Don't play what's there. Play what's not there. Listen to what you can leave out. Less ornamentation can sometimes get you closer to the soul and the spirit. Play as if you don't know how to play. Don't follow what the others are doing. Don't finish the phrases that you start.
Collective improvisation in this style is dependent on freshness and unpredictability, intuitive inspiration in the moment, never slipping back into habit. The melody can be in the bass, or a drum sound, or just a sound. And every rhythm can be played three or four different ways.
So don't play too much too soon. Don't jump in too quickly. Take your time, find your pace, develop a solo logically and musically. Listen. Listen before breathing. When you come into any situation, it's the best thing to to: to listen. That is how you learn. Then make music. Play the way you breathe.
By the 70s, the drums and electric bass were the foundation, the rock, of the Miles Davis band. The keyboards and guitars gave a palette of colors, a wall of sound. Then the trumpet galvanizes everything, brings it all together into focus in the beginning, the end, and transitioning from piece to piece. Pure sound, a fantastic, magical sense of space. Establish a mood and it can go on for hours.

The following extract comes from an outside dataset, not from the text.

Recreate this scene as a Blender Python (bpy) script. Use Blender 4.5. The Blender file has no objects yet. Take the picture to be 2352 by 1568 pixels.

Receptivity and awareness are considered feminine traits, as opposed to the masculine domain of domineering and penetrating. For all of the volume and violence of his life and band during these years, his was always a vulnerable, soulful sound. His trumpet more like a human voice, singing rather than playing. Rough and raspy, sad and pained.
Honesty, nobility, darkness. Confidence, control, passion. Like a bomb of energy, riding the waves of the jazz revolutions he pioneered, each decade putting together new bands of fresh talent and taking them in original directions, breathing individuality and innovative expression at every point.